» Data to process

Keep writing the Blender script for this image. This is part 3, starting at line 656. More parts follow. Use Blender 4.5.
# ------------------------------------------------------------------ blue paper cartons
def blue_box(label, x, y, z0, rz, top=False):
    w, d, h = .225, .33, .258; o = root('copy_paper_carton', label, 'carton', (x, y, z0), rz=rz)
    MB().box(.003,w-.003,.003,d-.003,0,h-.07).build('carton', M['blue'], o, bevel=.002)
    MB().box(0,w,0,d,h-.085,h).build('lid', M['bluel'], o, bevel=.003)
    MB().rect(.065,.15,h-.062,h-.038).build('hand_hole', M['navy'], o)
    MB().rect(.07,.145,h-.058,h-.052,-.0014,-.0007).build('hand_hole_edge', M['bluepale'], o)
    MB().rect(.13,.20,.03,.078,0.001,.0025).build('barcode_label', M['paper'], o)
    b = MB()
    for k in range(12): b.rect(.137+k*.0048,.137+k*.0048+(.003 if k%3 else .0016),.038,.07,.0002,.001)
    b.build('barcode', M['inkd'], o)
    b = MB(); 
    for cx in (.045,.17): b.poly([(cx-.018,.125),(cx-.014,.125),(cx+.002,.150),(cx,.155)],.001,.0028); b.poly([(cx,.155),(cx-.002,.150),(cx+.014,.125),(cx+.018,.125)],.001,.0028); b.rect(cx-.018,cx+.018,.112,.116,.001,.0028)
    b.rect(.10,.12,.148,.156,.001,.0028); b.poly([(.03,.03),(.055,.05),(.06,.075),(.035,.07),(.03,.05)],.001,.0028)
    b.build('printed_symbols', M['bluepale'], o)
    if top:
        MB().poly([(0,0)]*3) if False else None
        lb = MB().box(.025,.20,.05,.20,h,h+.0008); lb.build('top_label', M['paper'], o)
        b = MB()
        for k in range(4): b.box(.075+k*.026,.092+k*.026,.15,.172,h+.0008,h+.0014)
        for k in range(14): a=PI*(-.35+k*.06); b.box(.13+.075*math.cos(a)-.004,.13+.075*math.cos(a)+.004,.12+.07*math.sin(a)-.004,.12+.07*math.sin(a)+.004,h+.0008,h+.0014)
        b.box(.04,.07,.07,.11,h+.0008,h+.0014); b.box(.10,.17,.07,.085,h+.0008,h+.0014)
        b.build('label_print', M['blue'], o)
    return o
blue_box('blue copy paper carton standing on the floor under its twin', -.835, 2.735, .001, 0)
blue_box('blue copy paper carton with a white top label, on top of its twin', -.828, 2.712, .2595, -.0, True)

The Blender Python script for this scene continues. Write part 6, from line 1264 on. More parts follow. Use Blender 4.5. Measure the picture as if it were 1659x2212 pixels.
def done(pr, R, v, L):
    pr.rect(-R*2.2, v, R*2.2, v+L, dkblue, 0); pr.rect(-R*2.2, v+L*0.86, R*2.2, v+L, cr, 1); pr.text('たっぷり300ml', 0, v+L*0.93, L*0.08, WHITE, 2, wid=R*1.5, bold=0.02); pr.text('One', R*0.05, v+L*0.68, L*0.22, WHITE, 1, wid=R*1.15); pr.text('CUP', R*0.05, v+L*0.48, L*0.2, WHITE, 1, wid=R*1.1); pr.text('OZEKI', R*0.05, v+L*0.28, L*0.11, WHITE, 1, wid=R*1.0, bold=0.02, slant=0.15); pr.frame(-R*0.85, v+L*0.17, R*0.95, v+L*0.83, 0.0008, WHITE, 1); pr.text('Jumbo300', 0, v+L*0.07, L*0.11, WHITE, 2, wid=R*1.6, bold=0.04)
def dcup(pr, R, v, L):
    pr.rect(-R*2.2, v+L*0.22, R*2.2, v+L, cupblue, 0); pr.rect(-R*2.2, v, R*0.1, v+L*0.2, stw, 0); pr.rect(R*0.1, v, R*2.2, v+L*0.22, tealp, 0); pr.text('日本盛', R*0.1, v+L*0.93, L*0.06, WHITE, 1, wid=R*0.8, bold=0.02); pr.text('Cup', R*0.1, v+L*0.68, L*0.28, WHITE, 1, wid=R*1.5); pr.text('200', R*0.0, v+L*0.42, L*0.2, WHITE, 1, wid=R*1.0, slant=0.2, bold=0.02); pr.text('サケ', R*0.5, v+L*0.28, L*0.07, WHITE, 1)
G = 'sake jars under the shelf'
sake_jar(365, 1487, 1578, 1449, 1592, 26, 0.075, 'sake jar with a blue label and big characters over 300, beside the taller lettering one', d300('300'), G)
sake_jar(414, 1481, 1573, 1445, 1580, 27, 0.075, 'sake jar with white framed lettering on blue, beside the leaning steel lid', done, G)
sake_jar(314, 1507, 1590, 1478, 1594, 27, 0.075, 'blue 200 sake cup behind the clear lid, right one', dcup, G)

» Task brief
Exactly as shown above, return every record.

» Reply to the exercise
Keep writing the Blender script for this image. This is part 3, starting at line 656. More parts follow. Use Blender 4.5.
# ------------------------------------------------------------------ blue paper cartons
def blue_box(label, x, y, z0, rz, top=False):
    w, d, h = .225, .33, .258; o = root('copy_paper_carton', label, 'carton', (x, y, z0), rz=rz)
    MB().box(.003,w-.003,.003,d-.003,0,h-.07).build('carton', M['blue'], o, bevel=.002)
    MB().box(0,w,0,d,h-.085,h).build('lid', M['bluel'], o, bevel=.003)
    MB().rect(.065,.15,h-.062,h-.038).build('hand_hole', M['navy'], o)
    MB().rect(.07,.145,h-.058,h-.052,-.0014,-.0007).build('hand_hole_edge', M['bluepale'], o)
    MB().rect(.13,.20,.03,.078,0.001,.0025).build('barcode_label', M['paper'], o)
    b = MB()
    for k in range(12): b.rect(.137+k*.0048,.137+k*.0048+(.003 if k%3 else .0016),.038,.07,.0002,.001)
    b.build('barcode', M['inkd'], o)
    b = MB(); 
    for cx in (.045,.17): b.poly([(cx-.018,.125),(cx-.014,.125),(cx+.002,.150),(cx,.155)],.001,.0028); b.poly([(cx,.155),(cx-.002,.150),(cx+.014,.125),(cx+.018,.125)],.001,.0028); b.rect(cx-.018,cx+.018,.112,.116,.001,.0028)
    b.rect(.10,.12,.148,.156,.001,.0028); b.poly([(.03,.03),(.055,.05),(.06,.075),(.035,.07),(.03,.05)],.001,.0028)
    b.build('printed_symbols', M['bluepale'], o)
    if top:
        MB().poly([(0,0)]*3) if False else None
        lb = MB().box(.025,.20,.05,.20,h,h+.0008); lb.build('top_label', M['paper'], o)
        b = MB()
        for k in range(4): b.box(.075+k*.026,.092+k*.026,.15,.172,h+.0008,h+.0014)
        for k in range(14): a=PI*(-.35+k*.06); b.box(.13+.075*math.cos(a)-.004,.13+.075*math.cos(a)+.004,.12+.07*math.sin(a)-.004,.12+.07*math.sin(a)+.004,h+.0008,h+.0014)
        b.box(.04,.07,.07,.11,h+.0008,h+.0014); b.box(.10,.17,.07,.085,h+.0008,h+.0014)
        b.build('label_print', M['blue'], o)
    return o
blue_box('blue copy paper carton standing on the floor under its twin', -.835, 2.735, .001, 0)
blue_box('blue copy paper carton with a white top label, on top of its twin', -.828, 2.712, .2595, -.0, True)

The Blender Python script for this scene continues. Write part 6, from line 1264 on. More parts follow. Use Blender 4.5. Measure the picture as if it were 1659x2212 pixels.
def done(pr, R, v, L):
    pr.rect(-R*2.2, v, R*2.2, v+L, dkblue, 0); pr.rect(-R*2.2, v+L*0.86, R*2.2, v+L, cr, 1); pr.text('たっぷり300ml', 0, v+L*0.93, L*0.08, WHITE, 2, wid=R*1.5, bold=0.02); pr.text('One', R*0.05, v+L*0.68, L*0.22, WHITE, 1, wid=R*1.15); pr.text('CUP', R*0.05, v+L*0.48, L*0.2, WHITE, 1, wid=R*1.1); pr.text('OZEKI', R*0.05, v+L*0.28, L*0.11, WHITE, 1, wid=R*1.0, bold=0.02, slant=0.15); pr.frame(-R*0.85, v+L*0.17, R*0.95, v+L*0.83, 0.0008, WHITE, 1); pr.text('Jumbo300', 0, v+L*0.07, L*0.11, WHITE, 2, wid=R*1.6, bold=0.04)
def dcup(pr, R, v, L):
    pr.rect(-R*2.2, v+L*0.22, R*2.2, v+L, cupblue, 0); pr.rect(-R*2.2, v, R*0.1, v+L*0.2, stw, 0); pr.rect(R*0.1, v, R*2.2, v+L*0.22, tealp, 0); pr.text('日本盛', R*0.1, v+L*0.93, L*0.06, WHITE, 1, wid=R*0.8, bold=0.02); pr.text('Cup', R*0.1, v+L*0.68, L*0.28, WHITE, 1, wid=R*1.5); pr.text('200', R*0.0, v+L*0.42, L*0.2, WHITE, 1, wid=R*1.0, slant=0.2, bold=0.02); pr.text('サケ', R*0.5, v+L*0.28, L*0.07, WHITE, 1)
G = 'sake jars under the shelf'
sake_jar(365, 1487, 1578, 1449, 1592, 26, 0.075, 'sake jar with a blue label and big characters over 300, beside the taller lettering one', d300('300'), G)
sake_jar(414, 1481, 1573, 1445, 1580, 27, 0.075, 'sake jar with white framed lettering on blue, beside the leaning steel lid', done, G)
sake_jar(314, 1507, 1590, 1478, 1594, 27, 0.075, 'blue 200 sake cup behind the clear lid, right one', dcup, G)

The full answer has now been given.